Data privacy a concern for Torontonians at Sidewalk Toronto public meeting

Mar 26, 2018 | Biz/Tech

Toronto is facing major developments with the plans to create Quayside, a new smart neighbourhood on the city’s waterfront (Supplied via Creative Commons – Pixabay)

Andrew Jeffrey

Digital privacy was a major concern of people at a public consultation hosted by Sidewalk Toronto about the planned development of Quayside, a new digitally smart neighbourhood.

The neighbourhood, which would be a a 12-acre, high-tech mixed-use district in the Port Lands at Queens Quay and Parliament Street, is a collaboration between the New York-based tech company Sidewalk Labs and Waterfront Toronto.

A large sum of data about Quayside’s residents will be collected with sensors that will be set up in this neighbourhood.

Concern was voiced during two March 20 meetings at the Metro Toronto Convention Centre about where the data collected in this project would be housed.

In response, Sidewalk Labs pledged the data they collect won’t be sold or used for advertising purposes, but rather would be used to improve the neighbourhood’s quality of life.
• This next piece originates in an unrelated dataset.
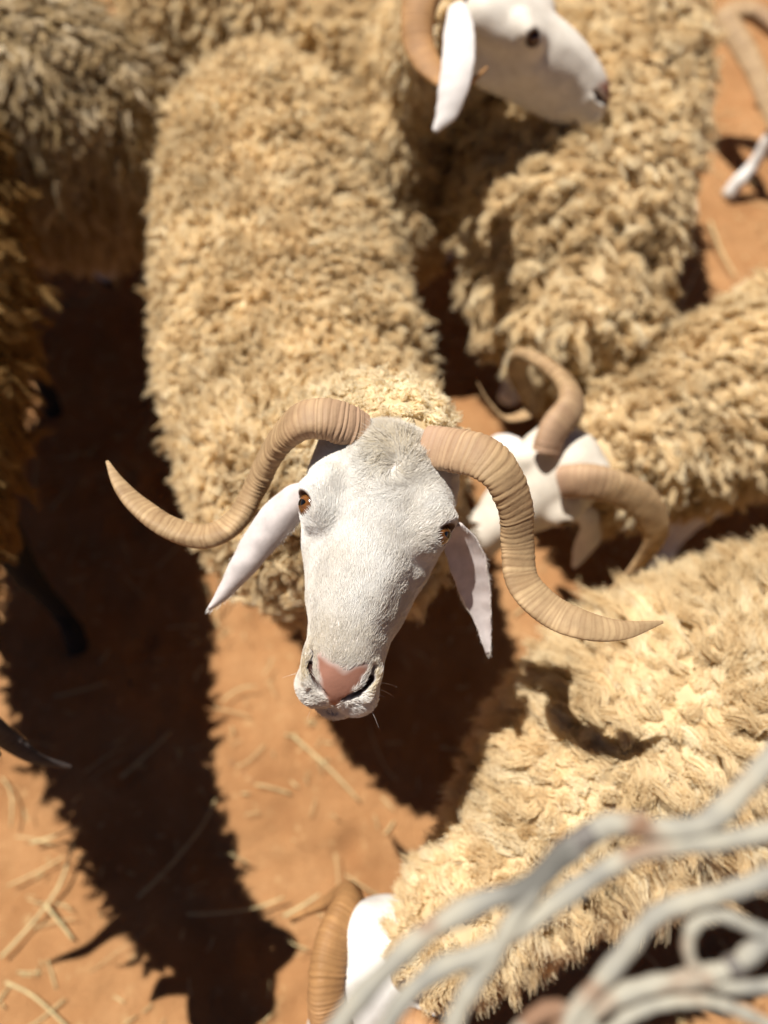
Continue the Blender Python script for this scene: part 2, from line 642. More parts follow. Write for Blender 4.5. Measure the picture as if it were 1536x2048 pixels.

“We respect privacy, and this is at its core, based on the idea that it is the people that matter,” said Rohit Aggarwala, Sidewalk Labs’ chief policy officer, at the public meeting.

“Not the business models, not the optimization of a given urban system, what matters in a city is whether people feel comfortable, whether people feel respected, whether people feel a sense of ownership in that place,” Aggarwala said.

“And they can’t do that if they feel they are being monitored for the wrong reasons, or in fact for almost any reason,” Aggarwala said.

Quayside will act as a pilot project for tech ideas within urban development that could be implemented in other regions across Toronto. Plans for the neighbourhood include designing roads for self-driving cars, along with more environmentally friendly and sustainable urban design.

Mark Fox, a University of Toronto professor of Urban Systems Engineering, cautioned that Torontonians have to think about whether the data extracted in Quayside after this neighbourhood’s development will be any more than the data people already leave informally while using digital media, and how secure that data will be upon its collection.

“The big concern, really, is how secure is the data that’s acquired?” Fox asked.

“From a legal perspective, there should be a constraint on what can be done with any of the data that can be acquired about you within the Quayside area. And that’s separate from how good is security on the data so that no one can come in and actually steal it. Because we live in a world where there’s data breaches all the time,” Fox said.